Maestro is a new initiative bringing some of the world’s most famous musicians to perform and teach in Somerset each year. It will offer music-lovers across the South West a unique chance to hear remarkable performances up close in the award-winning, intimate surroundings of Cedars Hall in Wells.
World-class artists know from their own training that direct contact with the great performers is paramount for exceptional young musicians. These are crucial visits therefore. But despite huge generosity on fees and teaching from the artists themselves, they are also expensive. Ticket sales alone will never cover the costs in full, and Cedars Hall needs your support in bridging this gap by joining our Maestro Membership scheme.
Priority booking for Members and Sponsors only; general booking opens on 11th November 2024
Membership allows you to buy a transferable, discounted season ticket to all 11 concerts. If you find that you can’t attend a concert, you can give your ticket to someone else to use. The Maestro Season ticket costs £250 and represents a saving of over 25% on full ticket prices for the season’s programme. This offer, exclusive to Members and Sponsors, will be available until the first concert on 9th January 2025, or earlier if we already have a sell-out during the season. Please act quickly if you would like one.
Acclaimed worldwide for his profound musicianship and technical mastery, British cellist Steven Isserlis enjoys a unique and distinguished career as a soloist, chamber musician, educator, author, broadcaster and “general enthusiast”. The perfect musician, then, to kick off Cedars Hall’s unique new Maestro Series of exceptional performing and teaching residencies.
In a remarkable coup for Cedars Hall, the legendary pianist returns to Wells to play Beethoven’s E minor piano sonata Op 90, and Schubert’s final piano masterpiece, the Sonata in B flat D960. This is an extraordinary opportunity to hear one of the world’s greatest musicians up close in the UK’s loveliest and most intimate concert hall. Tickets limited to 4 per booking.
Two Maestri for the price of one: the award-winning vocalist and broadcaster joins Sting’s regular pianist for a classy, swinging evening of jazz standards. Expect a sequence of great songs served with a dose of Clare’s unique jazz cabaret style – self-deprecating wit and irresistible charisma.
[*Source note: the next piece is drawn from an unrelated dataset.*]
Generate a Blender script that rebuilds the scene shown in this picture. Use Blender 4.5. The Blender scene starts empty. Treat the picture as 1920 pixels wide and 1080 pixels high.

Jason Rebello, winner of the British Jazz Awards Best Pianist, brings sheer class to everything he plays.
Mike Dawes is probably the world’s finest fingerstyle guitarist: composing, arranging and performing multiple parts simultaneously on a single guitar. A creative powerhouse on YouTube and creator of unique live arrangements, he’s also had mainstream chart success and regularly performs with Justin Hayward of The Moody Blues. He featured in the very first series of concerts at Cedars Hall. A video from that performance has now had over 13 million hits.
If you ever wondered what breathtaking virtuosity looks like in the pop world, don’t miss this.
A special 30th birthday celebration for an ensemble which the BBC hails a “wonderful, virtuosic brass quintet” who have redefined for our generation what the brass ensemble can do. “Their virtuosity is absolutely staggering…they are brilliant” – Sarah Walker BBC Radio 3. The highlight of a short teaching residency for exceptional young brass players from Wells and beyond, their Maestro concert will feature peerless playing, musical generosity and doubtless some surprises.
A gala concert by one of the greatest British string quartets celebrating its 6th decade with works by Beethoven and Shostakovich. Since its formation in 1972, the group has performed over 3,500 concerts and released more than 70 recordings. Natural curiosity, discipline and an insatiable desire to explore have ensured the Brodsky’s pre-eminence as international chamber musicians of the highest quality.
The programme includes Shostakovich’s celebrated 5th quartet and Beethoven’s epic Op 130 with its towering Grosse Fuge finale.
A Cedars Hall favourite, the multi-award-winning pianist Steven Osborne is renowned for his thrilling musicality and creative programming, He’s as comfortable performing classical masters as he is playing Keith Jarrett and Bill Evans. In this special recital we hear the vast breadth of his talents with a programme of miniatures by Schumann and Debussy combined with mouthwatering American music, his own improvisations and the works of jazz piano masters, including Oscar Peterson.
Painter, author, pianist, composer, and hat connoisseur, Sir Stephen Hough is the ultimate polymath whose insatiable curiosity and joie de vivre inform everything he does. Stephen is in huge demand across the world, widely regarded as one of the most important and distinctive pianists of his generation. We are very fortunate to have him return to Cedars Hall where his full programme will be announced nearer the time. It will, however, include Beethoven’s “Waldstein” Sonata and his own Mary Poppins Suite, a movement of which he played in the 2024 Last Night of the Proms.
The Kaleidoscope Chamber Collective describe themselves as a “flexible ensemble of wonderful, joyful, kind, passionate musicians who can’t wait to share chamber music with you”. What they modestly don’t say is that Kaleidoscope is a sparky, shape-shifting line-up of some of the most starry young musicians in the country. You will be amazed how brilliant they are….
Their programme will be announced nearer the time.
Talent runs in families, and music history is full of dynasties – the Mozarts, Strausses and Bachs for example. But not even the von Trapp Family Singers can compete with the Bevan family from Croscombe who have sung en masse in Somerset and beyond since the 1970s. The internationally acclaimed lyric soprano Sophie Bevan is one of eight musical children in the current generation which also includes opera stars Mary and Ben. It must be something in the water. For this homecoming recital she is joined by Seb Wybrew in a programme of favourite Schubert and Wolff songs plus doubtless some additional treats.
Staggeringly precocious as a young violinist, Chloë Hanslip made her Proms debut at fourteen and played her first US concerto date a year later. She featured, aged 10, in a BBC documentary Can You Make A Genius? and played a private recital for the late Duke of Edinburgh. Now in her thirties, she’s a mature and remarkable artist whose partnership with Danny Driver is one of the joys of the chamber music world. They play works by Bach and Franck – the full programme will be announced nearer the time.